PROMPT: In full and without alteration, repeat the material.
═══ DATA BLOCK
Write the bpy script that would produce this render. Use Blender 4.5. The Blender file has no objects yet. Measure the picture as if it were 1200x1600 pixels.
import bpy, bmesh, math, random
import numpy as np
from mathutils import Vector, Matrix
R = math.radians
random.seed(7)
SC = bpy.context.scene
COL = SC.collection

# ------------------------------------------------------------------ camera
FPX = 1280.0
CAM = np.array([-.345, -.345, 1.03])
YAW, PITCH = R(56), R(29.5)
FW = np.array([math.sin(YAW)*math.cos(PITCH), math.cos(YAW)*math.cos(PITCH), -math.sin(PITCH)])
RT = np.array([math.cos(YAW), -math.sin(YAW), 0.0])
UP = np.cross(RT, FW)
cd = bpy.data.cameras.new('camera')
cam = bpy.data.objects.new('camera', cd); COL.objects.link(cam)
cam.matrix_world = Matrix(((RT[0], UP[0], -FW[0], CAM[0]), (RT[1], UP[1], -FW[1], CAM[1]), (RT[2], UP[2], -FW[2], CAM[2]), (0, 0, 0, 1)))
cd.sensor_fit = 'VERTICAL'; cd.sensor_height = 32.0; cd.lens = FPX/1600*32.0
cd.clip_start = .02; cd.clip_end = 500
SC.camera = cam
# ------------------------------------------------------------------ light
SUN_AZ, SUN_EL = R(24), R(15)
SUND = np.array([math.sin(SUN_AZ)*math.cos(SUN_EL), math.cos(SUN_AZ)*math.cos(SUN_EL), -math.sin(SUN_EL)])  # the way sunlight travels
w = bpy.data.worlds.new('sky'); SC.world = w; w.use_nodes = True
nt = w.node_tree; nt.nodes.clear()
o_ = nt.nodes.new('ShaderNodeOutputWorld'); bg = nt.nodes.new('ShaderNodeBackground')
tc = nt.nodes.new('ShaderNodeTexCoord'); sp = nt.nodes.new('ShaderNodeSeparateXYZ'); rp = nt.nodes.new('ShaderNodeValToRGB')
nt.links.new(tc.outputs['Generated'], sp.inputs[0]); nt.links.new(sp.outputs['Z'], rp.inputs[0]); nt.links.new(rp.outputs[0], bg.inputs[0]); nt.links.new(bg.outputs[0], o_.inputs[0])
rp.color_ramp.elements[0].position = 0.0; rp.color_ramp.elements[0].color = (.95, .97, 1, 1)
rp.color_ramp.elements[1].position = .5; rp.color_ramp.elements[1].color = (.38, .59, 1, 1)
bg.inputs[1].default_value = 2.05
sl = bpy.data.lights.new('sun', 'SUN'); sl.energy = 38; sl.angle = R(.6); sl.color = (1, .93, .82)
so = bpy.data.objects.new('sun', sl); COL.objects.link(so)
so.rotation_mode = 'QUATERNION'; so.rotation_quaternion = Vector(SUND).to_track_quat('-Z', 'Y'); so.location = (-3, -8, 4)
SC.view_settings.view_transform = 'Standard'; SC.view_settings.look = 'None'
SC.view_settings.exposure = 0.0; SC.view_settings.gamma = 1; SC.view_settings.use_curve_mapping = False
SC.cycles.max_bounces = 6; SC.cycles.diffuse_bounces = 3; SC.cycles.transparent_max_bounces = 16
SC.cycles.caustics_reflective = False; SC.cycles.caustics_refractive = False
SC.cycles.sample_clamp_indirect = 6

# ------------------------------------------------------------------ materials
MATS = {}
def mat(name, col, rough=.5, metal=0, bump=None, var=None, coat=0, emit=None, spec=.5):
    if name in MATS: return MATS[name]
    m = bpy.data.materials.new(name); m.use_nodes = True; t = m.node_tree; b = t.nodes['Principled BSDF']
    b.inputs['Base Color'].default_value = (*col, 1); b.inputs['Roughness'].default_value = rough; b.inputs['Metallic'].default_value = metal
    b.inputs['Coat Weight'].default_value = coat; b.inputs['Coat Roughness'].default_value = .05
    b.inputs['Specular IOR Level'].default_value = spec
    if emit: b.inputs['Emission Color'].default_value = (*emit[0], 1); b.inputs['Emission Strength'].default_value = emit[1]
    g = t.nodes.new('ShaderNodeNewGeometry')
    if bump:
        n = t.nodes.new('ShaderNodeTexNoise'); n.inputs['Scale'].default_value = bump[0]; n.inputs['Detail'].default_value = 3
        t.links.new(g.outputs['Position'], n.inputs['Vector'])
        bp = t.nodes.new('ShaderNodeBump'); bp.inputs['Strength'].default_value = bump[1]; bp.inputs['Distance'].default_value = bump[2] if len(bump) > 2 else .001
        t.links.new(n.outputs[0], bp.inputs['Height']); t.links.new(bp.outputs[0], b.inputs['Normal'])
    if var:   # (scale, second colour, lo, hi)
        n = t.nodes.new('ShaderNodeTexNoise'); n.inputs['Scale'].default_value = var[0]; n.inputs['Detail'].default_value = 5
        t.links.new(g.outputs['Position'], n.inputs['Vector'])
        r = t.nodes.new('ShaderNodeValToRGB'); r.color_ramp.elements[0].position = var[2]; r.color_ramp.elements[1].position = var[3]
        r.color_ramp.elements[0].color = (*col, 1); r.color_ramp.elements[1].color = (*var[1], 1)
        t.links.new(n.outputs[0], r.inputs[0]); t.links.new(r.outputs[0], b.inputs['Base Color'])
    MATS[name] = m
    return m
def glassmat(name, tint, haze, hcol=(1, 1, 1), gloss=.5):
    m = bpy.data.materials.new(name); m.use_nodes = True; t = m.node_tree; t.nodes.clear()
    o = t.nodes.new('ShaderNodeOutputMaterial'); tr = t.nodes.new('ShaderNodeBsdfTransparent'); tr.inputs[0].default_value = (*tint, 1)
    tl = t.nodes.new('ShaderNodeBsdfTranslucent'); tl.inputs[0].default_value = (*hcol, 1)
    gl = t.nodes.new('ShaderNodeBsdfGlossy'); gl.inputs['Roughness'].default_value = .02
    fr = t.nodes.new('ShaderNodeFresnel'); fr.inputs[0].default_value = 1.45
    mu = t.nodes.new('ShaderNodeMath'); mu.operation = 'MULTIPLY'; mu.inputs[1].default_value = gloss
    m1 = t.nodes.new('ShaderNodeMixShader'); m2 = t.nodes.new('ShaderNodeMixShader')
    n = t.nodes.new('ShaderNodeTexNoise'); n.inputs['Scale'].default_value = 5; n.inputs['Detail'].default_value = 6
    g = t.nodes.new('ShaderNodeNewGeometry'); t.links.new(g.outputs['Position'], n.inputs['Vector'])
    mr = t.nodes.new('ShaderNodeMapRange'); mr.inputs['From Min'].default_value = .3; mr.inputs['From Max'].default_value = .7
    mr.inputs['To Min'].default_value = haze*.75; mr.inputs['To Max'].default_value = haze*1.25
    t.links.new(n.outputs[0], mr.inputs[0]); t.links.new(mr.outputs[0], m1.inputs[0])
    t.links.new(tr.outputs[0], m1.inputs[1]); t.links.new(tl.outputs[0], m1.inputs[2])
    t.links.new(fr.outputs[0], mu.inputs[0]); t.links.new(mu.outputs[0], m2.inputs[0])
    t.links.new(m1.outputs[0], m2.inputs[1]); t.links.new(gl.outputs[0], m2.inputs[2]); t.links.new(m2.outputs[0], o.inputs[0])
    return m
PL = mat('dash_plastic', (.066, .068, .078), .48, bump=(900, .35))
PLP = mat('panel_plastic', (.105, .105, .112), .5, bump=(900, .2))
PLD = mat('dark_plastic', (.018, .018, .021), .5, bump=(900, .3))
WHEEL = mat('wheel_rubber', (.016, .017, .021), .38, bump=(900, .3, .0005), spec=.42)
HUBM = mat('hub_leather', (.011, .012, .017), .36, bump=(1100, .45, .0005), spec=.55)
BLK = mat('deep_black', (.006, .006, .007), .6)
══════
EXPECTED ANSWER:
Write the bpy script that would produce this render. Use Blender 4.5. The Blender file has no objects yet. Measure the picture as if it were 1200x1600 pixels.
import bpy, bmesh, math, random
import numpy as np
from mathutils import Vector, Matrix
R = math.radians
random.seed(7)
SC = bpy.context.scene
COL = SC.collection

# ------------------------------------------------------------------ camera
FPX = 1280.0
CAM = np.array([-.345, -.345, 1.03])
YAW, PITCH = R(56), R(29.5)
FW = np.array([math.sin(YAW)*math.cos(PITCH), math.cos(YAW)*math.cos(PITCH), -math.sin(PITCH)])
RT = np.array([math.cos(YAW), -math.sin(YAW), 0.0])
UP = np.cross(RT, FW)
cd = bpy.data.cameras.new('camera')
cam = bpy.data.objects.new('camera', cd); COL.objects.link(cam)
cam.matrix_world = Matrix(((RT[0], UP[0], -FW[0], CAM[0]), (RT[1], UP[1], -FW[1], CAM[1]), (RT[2], UP[2], -FW[2], CAM[2]), (0, 0, 0, 1)))
cd.sensor_fit = 'VERTICAL'; cd.sensor_height = 32.0; cd.lens = FPX/1600*32.0
cd.clip_start = .02; cd.clip_end = 500
SC.camera = cam
# ------------------------------------------------------------------ light
SUN_AZ, SUN_EL = R(24), R(15)
SUND = np.array([math.sin(SUN_AZ)*math.cos(SUN_EL), math.cos(SUN_AZ)*math.cos(SUN_EL), -math.sin(SUN_EL)])  # the way sunlight travels
w = bpy.data.worlds.new('sky'); SC.world = w; w.use_nodes = True
nt = w.node_tree; nt.nodes.clear()
o_ = nt.nodes.new('ShaderNodeOutputWorld'); bg = nt.nodes.new('ShaderNodeBackground')
tc = nt.nodes.new('ShaderNodeTexCoord'); sp = nt.nodes.new('ShaderNodeSeparateXYZ'); rp = nt.nodes.new('ShaderNodeValToRGB')
nt.links.new(tc.outputs['Generated'], sp.inputs[0]); nt.links.new(sp.outputs['Z'], rp.inputs[0]); nt.links.new(rp.outputs[0], bg.inputs[0]); nt.links.new(bg.outputs[0], o_.inputs[0])
rp.color_ramp.elements[0].position = 0.0; rp.color_ramp.elements[0].color = (.95, .97, 1, 1)
rp.color_ramp.elements[1].position = .5; rp.color_ramp.elements[1].color = (.38, .59, 1, 1)
bg.inputs[1].default_value = 2.05
sl = bpy.data.lights.new('sun', 'SUN'); sl.energy = 38; sl.angle = R(.6); sl.color = (1, .93, .82)
so = bpy.data.objects.new('sun', sl); COL.objects.link(so)
so.rotation_mode = 'QUATERNION'; so.rotation_quaternion = Vector(SUND).to_track_quat('-Z', 'Y'); so.location = (-3, -8, 4)
SC.view_settings.view_transform = 'Standard'; SC.view_settings.look = 'None'
SC.view_settings.exposure = 0.0; SC.view_settings.gamma = 1; SC.view_settings.use_curve_mapping = False
SC.cycles.max_bounces = 6; SC.cycles.diffuse_bounces = 3; SC.cycles.transparent_max_bounces = 16
SC.cycles.caustics_reflective = False; SC.cycles.caustics_refractive = False
SC.cycles.sample_clamp_indirect = 6

# ------------------------------------------------------------------ materials
MATS = {}
def mat(name, col, rough=.5, metal=0, bump=None, var=None, coat=0, emit=None, spec=.5):
    if name in MATS: return MATS[name]
    m = bpy.data.materials.new(name); m.use_nodes = True; t = m.node_tree; b = t.nodes['Principled BSDF']
    b.inputs['Base Color'].default_value = (*col, 1); b.inputs['Roughness'].default_value = rough; b.inputs['Metallic'].default_value = metal
    b.inputs['Coat Weight'].default_value = coat; b.inputs['Coat Roughness'].default_value = .05
    b.inputs['Specular IOR Level'].default_value = spec
    if emit: b.inputs['Emission Color'].default_value = (*emit[0], 1); b.inputs['Emission Strength'].default_value = emit[1]
    g = t.nodes.new('ShaderNodeNewGeometry')
    if bump:
        n = t.nodes.new('ShaderNodeTexNoise'); n.inputs['Scale'].default_value = bump[0]; n.inputs['Detail'].default_value = 3
        t.links.new(g.outputs['Position'], n.inputs['Vector'])
        bp = t.nodes.new('ShaderNodeBump'); bp.inputs['Strength'].default_value = bump[1]; bp.inputs['Distance'].default_value = bump[2] if len(bump) > 2 else .001
        t.links.new(n.outputs[0], bp.inputs['Height']); t.links.new(bp.outputs[0], b.inputs['Normal'])
    if var:   # (scale, second colour, lo, hi)
        n = t.nodes.new('ShaderNodeTexNoise'); n.inputs['Scale'].default_value = var[0]; n.inputs['Detail'].default_value = 5
        t.links.new(g.outputs['Position'], n.inputs['Vector'])
        r = t.nodes.new('ShaderNodeValToRGB'); r.color_ramp.elements[0].position = var[2]; r.color_ramp.elements[1].position = var[3]
        r.color_ramp.elements[0].color = (*col, 1); r.color_ramp.elements[1].color = (*var[1], 1)
        t.links.new(n.outputs[0], r.inputs[0]); t.links.new(r.outputs[0], b.inputs['Base Color'])
    MATS[name] = m
    return m
def glassmat(name, tint, haze, hcol=(1, 1, 1), gloss=.5):
    m = bpy.data.materials.new(name); m.use_nodes = True; t = m.node_tree; t.nodes.clear()
    o = t.nodes.new('ShaderNodeOutputMaterial'); tr = t.nodes.new('ShaderNodeBsdfTransparent'); tr.inputs[0].default_value = (*tint, 1)
    tl = t.nodes.new('ShaderNodeBsdfTranslucent'); tl.inputs[0].default_value = (*hcol, 1)
    gl = t.nodes.new('ShaderNodeBsdfGlossy'); gl.inputs['Roughness'].default_value = .02
    fr = t.nodes.new('ShaderNodeFresnel'); fr.inputs[0].default_value = 1.45
    mu = t.nodes.new('ShaderNodeMath'); mu.operation = 'MULTIPLY'; mu.inputs[1].default_value = gloss
    m1 = t.nodes.new('ShaderNodeMixShader'); m2 = t.nodes.new('ShaderNodeMixShader')
    n = t.nodes.new('ShaderNodeTexNoise'); n.inputs['Scale'].default_value = 5; n.inputs['Detail'].default_value = 6
    g = t.nodes.new('ShaderNodeNewGeometry'); t.links.new(g.outputs['Position'], n.inputs['Vector'])
    mr = t.nodes.new('ShaderNodeMapRange'); mr.inputs['From Min'].default_value = .3; mr.inputs['From Max'].default_value = .7
    mr.inputs['To Min'].default_value = haze*.75; mr.inputs['To Max'].default_value = haze*1.25
    t.links.new(n.outputs[0], mr.inputs[0]); t.links.new(mr.outputs[0], m1.inputs[0])
    t.links.new(tr.outputs[0], m1.inputs[1]); t.links.new(tl.outputs[0], m1.inputs[2])
    t.links.new(fr.outputs[0], mu.inputs[0]); t.links.new(mu.outputs[0], m2.inputs[0])
    t.links.new(m1.outputs[0], m2.inputs[1]); t.links.new(gl.outputs[0], m2.inputs[2]); t.links.new(m2.outputs[0], o.inputs[0])
    return m
PL = mat('dash_plastic', (.066, .068, .078), .48, bump=(900, .35))
PLP = mat('panel_plastic', (.105, .105, .112), .5, bump=(900, .2))
PLD = mat('dark_plastic', (.018, .018, .021), .5, bump=(900, .3))
WHEEL = mat('wheel_rubber', (.016, .017, .021), .38, bump=(900, .3, .0005), spec=.42)
HUBM = mat('hub_leather', (.011, .012, .017), .36, bump=(1100, .45, .0005), spec=.55)
BLK = mat('deep_black', (.006, .006, .007), .6)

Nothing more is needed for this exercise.